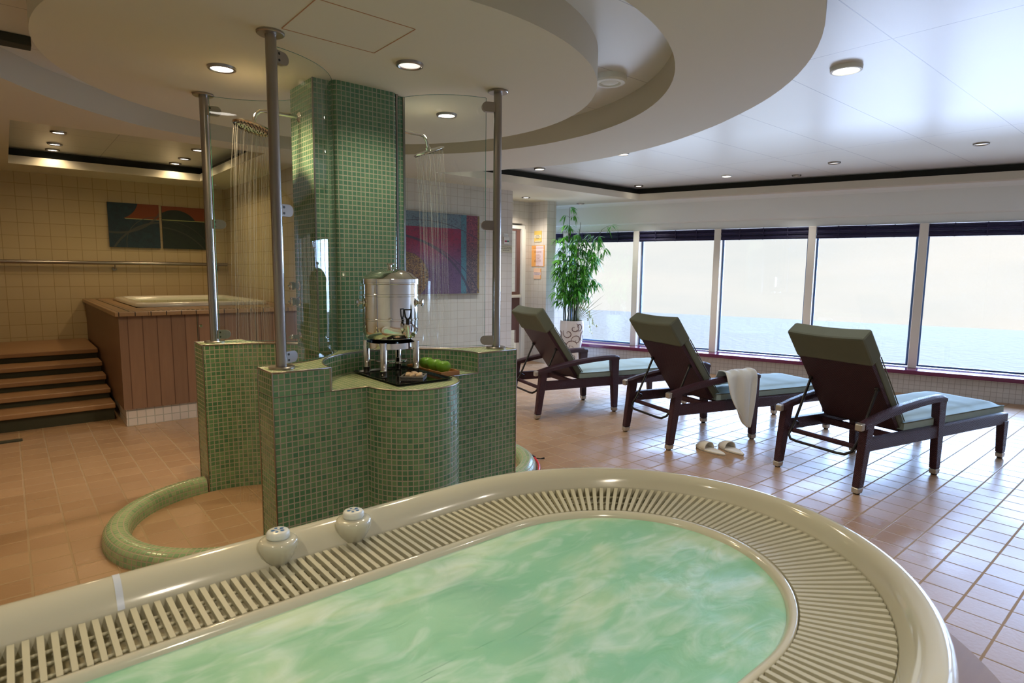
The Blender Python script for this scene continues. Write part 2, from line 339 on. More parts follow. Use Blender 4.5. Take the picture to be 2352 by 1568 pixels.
# ------------------------------------------------------------------ mesh helpers
class MB:
    def __init__(s): s.v = []; s.f = []; s.uv = {}; s.sm = set()
    def add(s, vs, fs, smooth=False, uvs=None):
        o = len(s.v); s.v += [tuple(p) for p in vs]
        for k, f in enumerate(fs):
            i = len(s.f); s.f.append([o+a for a in f])
            if smooth: s.sm.add(i)
            if uvs: s.uv[i] = uvs[k]
        return s
    def box(s, x0, x1, y0, y1, z0, z1, mt=None):
        vs = [Vector((x, y, z)) for x in (x0, x1) for y in (y0, y1) for z in (z0, z1)]
        if mt: vs = [mt @ p for p in vs]
        return s.add(vs, [(0, 1, 3, 2), (4, 6, 7, 5), (0, 4, 5, 1), (2, 3, 7, 6), (0, 2, 6, 4), (1, 5, 7, 3)])
    def hexa(s, a, b):
        """two quads (lists of 4 points) joined"""
        return s.add(list(a)+list(b), [(3, 2, 1, 0), (4, 5, 6, 7), (0, 1, 5, 4), (1, 2, 6, 5), (2, 3, 7, 6), (3, 0, 4, 7)])
    def prism(s, poly, z0, z1, smooth=False, top=True, bot=True):
        """poly ccw list of (x,y)"""
        n = len(poly); L = 0; us = [0]
        for i in range(n): L += (Vector(poly[(i+1) % n])-Vector(poly[i])).length; us.append(L)
        vs = [(x, y, z0) for x, y in poly]+[(x, y, z1) for x, y in poly]
        fs = [(i, (i+1) % n, n+(i+1) % n, n+i) for i in range(n)]
        uv = [((us[i], z0), (us[i+1], z0), (us[i+1], z1), (us[i], z1)) for i in range(n)]
        s.add(vs, fs, smooth, uv)
        tri = tessellate_polygon([[Vector((x, y, 0)) for x, y in poly]])
        for on, z, fl in ((top, z1, False), (bot, z0, True)):
            if on:
                ff = []
                for t in tri:
                    a, b, c = [Vector(poly[i]) for i in t]
                    ccw = (b-a).cross(c-a) > 0
                    t = t if ccw != fl else (t[0], t[2], t[1]); ff.append(tuple(t))
                s.add([(x, y, z) for x, y in poly], ff)
        return s
    def tube(s, path, r, seg=10, closed=False, caps=True, squash=1.0):
        P = [Vector(p) for p in path]; n = len(P); rs = r if isinstance(r, (list, tuple)) else [r]*n
        vs = []; prev = None
        for i in range(n):
            if closed: d = (P[(i+1) % n]-P[i-1])
            else: d = P[min(i+1, n-1)]-P[max(i-1, 0)]
            d.normalize()
            if prev is None:
                a = Vector((0, 0, 1)) if abs(d.z) < .9 else Vector((1, 0, 0))
                x = d.cross(a).normalized()
            else: x = (prev-d*prev.dot(d)).normalized()
            prev = x; y = d.cross(x)
            for k in range(seg):
                a = 2*PI*k/seg; vs.append(P[i]+(x*math.cos(a)+y*math.sin(a)*squash)*rs[i])
        fs = []
        for i in range(n if closed else n-1):
            j = (i+1) % n
            for k in range(seg): fs.append((i*seg+k, i*seg+(k+1) % seg, j*seg+(k+1) % seg, j*seg+k))
        s.add(vs, fs, True)
        if caps and not closed:
            s.add(vs[:seg], [tuple(range(seg-1, -1, -1))]); s.add(vs[-seg:], [tuple(range(seg))])
        return s
    def lathe(s, prof, c=(0, 0, 0), seg=32, mt=None, smooth=True):
        vs = []; n = len(prof); rings = []; st = 0
        for i in range(1, n):
            if i < n-1:
                a1 = math.atan2(prof[i][1]-prof[i-1][1], prof[i][0]-prof[i-1][0]); a2 = math.atan2(prof[i+1][1]-prof[i][1], prof[i+1][0]-prof[i][0])
                if abs((a2-a1+PI) % (2*PI)-PI) > rad(38): rings.append(prof[st:i+1]); st = i
        rings.append(prof[st:])
        for pr_ in rings:
            vs = []
            for r, z in pr_:
                for k in range(seg):
                    a = 2*PI*k/seg; p = Vector((r*math.cos(a), r*math.sin(a), z))
                    if mt: p = mt @ p
                    vs.append(p+Vector(c))
            s.add(vs, [(i*seg+k, i*seg+(k+1) % seg, (i+1)*seg+(k+1) % seg, (i+1)*seg+k) for i in range(len(pr_)-1) for k in range(seg)], smooth)
            if pr_ is rings[0]: first = vs[:seg]
        last = vs[-seg:]
        if prof[0][0] > 1e-5: s.add(first, [tuple(range(seg-1, -1, -1))])
        if prof[-1][0] > 1e-5: s.add(last, [tuple(range(seg))])
        return s
    def grid(s, rows, closed_u=False, smooth=True, uv=None):
        """rows: list of equal-length point lists"""
        m_ = len(rows); n = len(rows[0]); vs = [p for r in rows for p in r]; fs = []; uvs = []
        for i in range(m_-1):
            for k in range(n if closed_u else n-1):
                l = (k+1) % n; fs.append((i*n+k, i*n+l, (i+1)*n+l, (i+1)*n+k))
                if uv: uvs.append((uv(i, k), uv(i, k+1), uv(i+1, k+1), uv(i+1, k)))
        return s.add(vs, fs, smooth, uvs if uv else None)
    def build(s, name, mat, parent=None, bevel=0, xf=None, sub=0, weld=False, loc=None):
        me = bpy.data.meshes.new(name)
        vs = s.v
        if xf: vs = [tuple(xf @ Vector(p)) for p in vs]
        me.from_pydata(vs, [], s.f); me.update()
        uvl = me.uv_layers.new(name='UVMap'); V = me.vertices
        for p in me.polygons:
            if p.index in s.sm: p.use_smooth = True
            cu = s.uv.get(p.index)
            nn = p.normal
            if cu is None:
                if abs(nn.z) > .75: f = lambda q: (q.x, q.y)
                else:
                    tg = Vector((-nn.y, nn.x, 0)); tg = tg.normalized() if tg.length > 1e-6 else Vector((1, 0, 0)); f = lambda q, tg=tg: (q.dot(tg), q.z)
            for j, li in enumerate(p.loop_indices):
                uvl.data[li].uv = cu[j] if cu else f(V[p.vertices[j]].co)
        if mat is not None: me.materials.append(mat)
        o = bpy.data.objects.new(name, me); COL.objects.link(o)
        if weld:
            bm = bmesh.new(); bm.from_mesh(me); bmesh.ops.remove_doubles(bm, verts=bm.verts, dist=1e-4); bm.to_mesh(me); bm.free()
        if bevel:
            b = o.modifiers.new('bevel', 'BEVEL'); b.width = bevel; b.segments = 2; b.limit_method = 'ANGLE'; b.angle_limit = rad(35)
        if sub:
            b = o.modifiers.new('sub', 'SUBSURF'); b.levels = sub; b.render_levels = sub
        if parent: o.parent = parent
        return o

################

Exercise objective: All of the data above should be transcribed verbatim, with pictures omitted.

Worked answer:
The Blender Python script for this scene continues. Write part 2, from line 339 on. More parts follow. Use Blender 4.5. Take the picture to be 2352 by 1568 pixels.
# ------------------------------------------------------------------ mesh helpers
class MB:
    def __init__(s): s.v = []; s.f = []; s.uv = {}; s.sm = set()
    def add(s, vs, fs, smooth=False, uvs=None):
        o = len(s.v); s.v += [tuple(p) for p in vs]
        for k, f in enumerate(fs):
            i = len(s.f); s.f.append([o+a for a in f])
            if smooth: s.sm.add(i)
            if uvs: s.uv[i] = uvs[k]
        return s
    def box(s, x0, x1, y0, y1, z0, z1, mt=None):
        vs = [Vector((x, y, z)) for x in (x0, x1) for y in (y0, y1) for z in (z0, z1)]
        if mt: vs = [mt @ p for p in vs]
        return s.add(vs, [(0, 1, 3, 2), (4, 6, 7, 5), (0, 4, 5, 1), (2, 3, 7, 6), (0, 2, 6, 4), (1, 5, 7, 3)])
    def hexa(s, a, b):
        """two quads (lists of 4 points) joined"""
        return s.add(list(a)+list(b), [(3, 2, 1, 0), (4, 5, 6, 7), (0, 1, 5, 4), (1, 2, 6, 5), (2, 3, 7, 6), (3, 0, 4, 7)])
    def prism(s, poly, z0, z1, smooth=False, top=True, bot=True):
        """poly ccw list of (x,y)"""
        n = len(poly); L = 0; us = [0]
        for i in range(n): L += (Vector(poly[(i+1) % n])-Vector(poly[i])).length; us.append(L)
        vs = [(x, y, z0) for x, y in poly]+[(x, y, z1) for x, y in poly]
        fs = [(i, (i+1) % n, n+(i+1) % n, n+i) for i in range(n)]
        uv = [((us[i], z0), (us[i+1], z0), (us[i+1], z1), (us[i], z1)) for i in range(n)]
        s.add(vs, fs, smooth, uv)
        tri = tessellate_polygon([[Vector((x, y, 0)) for x, y in poly]])
        for on, z, fl in ((top, z1, False), (bot, z0, True)):
            if on:
                ff = []
                for t in tri:
                    a, b, c = [Vector(poly[i]) for i in t]
                    ccw = (b-a).cross(c-a) > 0
                    t = t if ccw != fl else (t[0], t[2], t[1]); ff.append(tuple(t))
                s.add([(x, y, z) for x, y in poly], ff)
        return s
    def tube(s, path, r, seg=10, closed=False, caps=True, squash=1.0):
        P = [Vector(p) for p in path]; n = len(P); rs = r if isinstance(r, (list, tuple)) else [r]*n
        vs = []; prev = None
        for i in range(n):
            if closed: d = (P[(i+1) % n]-P[i-1])
            else: d = P[min(i+1, n-1)]-P[max(i-1, 0)]
            d.normalize()
            if prev is None:
                a = Vector((0, 0, 1)) if abs(d.z) < .9 else Vector((1, 0, 0))
                x = d.cross(a).normalized()
            else: x = (prev-d*prev.dot(d)).normalized()
            prev = x; y = d.cross(x)
            for k in range(seg):
                a = 2*PI*k/seg; vs.append(P[i]+(x*math.cos(a)+y*math.sin(a)*squash)*rs[i])
        fs = []
        for i in range(n if closed else n-1):
            j = (i+1) % n
            for k in range(seg): fs.append((i*seg+k, i*seg+(k+1) % seg, j*seg+(k+1) % seg, j*seg+k))
        s.add(vs, fs, True)
        if caps and not closed:
            s.add(vs[:seg], [tuple(range(seg-1, -1, -1))]); s.add(vs[-seg:], [tuple(range(seg))])
        return s
    def lathe(s, prof, c=(0, 0, 0), seg=32, mt=None, smooth=True):
        vs = []; n = len(prof); rings = []; st = 0
        for i in range(1, n):
            if i < n-1:
                a1 = math.atan2(prof[i][1]-prof[i-1][1], prof[i][0]-prof[i-1][0]); a2 = math.atan2(prof[i+1][1]-prof[i][1], prof[i+1][0]-prof[i][0])
                if abs((a2-a1+PI) % (2*PI)-PI) > rad(38): rings.append(prof[st:i+1]); st = i
        rings.append(prof[st:])
        for pr_ in rings:
            vs = []
            for r, z in pr_:
                for k in range(seg):
                    a = 2*PI*k/seg; p = Vector((r*math.cos(a), r*math.sin(a), z))
                    if mt: p = mt @ p
                    vs.append(p+Vector(c))
            s.add(vs, [(i*seg+k, i*seg+(k+1) % seg, (i+1)*seg+(k+1) % seg, (i+1)*seg+k) for i in range(len(pr_)-1) for k in range(seg)], smooth)
            if pr_ is rings[0]: first = vs[:seg]
        last = vs[-seg:]
        if prof[0][0] > 1e-5: s.add(first, [tuple(range(seg-1, -1, -1))])
        if prof[-1][0] > 1e-5: s.add(last, [tuple(range(seg))])
        return s
    def grid(s, rows, closed_u=False, smooth=True, uv=None):
        """rows: list of equal-length point lists"""
        m_ = len(rows); n = len(rows[0]); vs = [p for r in rows for p in r]; fs = []; uvs = []
        for i in range(m_-1):
            for k in range(n if closed_u else n-1):
                l = (k+1) % n; fs.append((i*n+k, i*n+l, (i+1)*n+l, (i+1)*n+k))
                if uv: uvs.append((uv(i, k), uv(i, k+1), uv(i+1, k+1), uv(i+1, k)))
        return s.add(vs, fs, smooth, uvs if uv else None)
    def build(s, name, mat, parent=None, bevel=0, xf=None, sub=0, weld=False, loc=None):
        me = bpy.data.meshes.new(name)
        vs = s.v
        if xf: vs = [tuple(xf @ Vector(p)) for p in vs]
        me.from_pydata(vs, [], s.f); me.update()
        uvl = me.uv_layers.new(name='UVMap'); V = me.vertices
        for p in me.polygons:
            if p.index in s.sm: p.use_smooth = True
            cu = s.uv.get(p.index)
            nn = p.normal
            if cu is None:
                if abs(nn.z) > .75: f = lambda q: (q.x, q.y)
                else:
                    tg = Vector((-nn.y, nn.x, 0)); tg = tg.normalized() if tg.length > 1e-6 else Vector((1, 0, 0)); f = lambda q, tg=tg: (q.dot(tg), q.z)
            for j, li in enumerate(p.loop_indices):
                uvl.data[li].uv = cu[j] if cu else f(V[p.vertices[j]].co)
        if mat is not None: me.materials.append(mat)
        o = bpy.data.objects.new(name, me); COL.objects.link(o)
        if weld:
            bm = bmesh.new(); bm.from_mesh(me); bmesh.ops.remove_doubles(bm, verts=bm.verts, dist=1e-4); bm.to_mesh(me); bm.free()
        if bevel:
            b = o.modifiers.new('bevel', 'BEVEL'); b.width = bevel; b.segments = 2; b.limit_method = 'ANGLE'; b.angle_limit = rad(35)
        if sub:
            b = o.modifiers.new('sub', 'SUBSURF'); b.levels = sub; b.render_levels = sub
        if parent: o.parent = parent
        return o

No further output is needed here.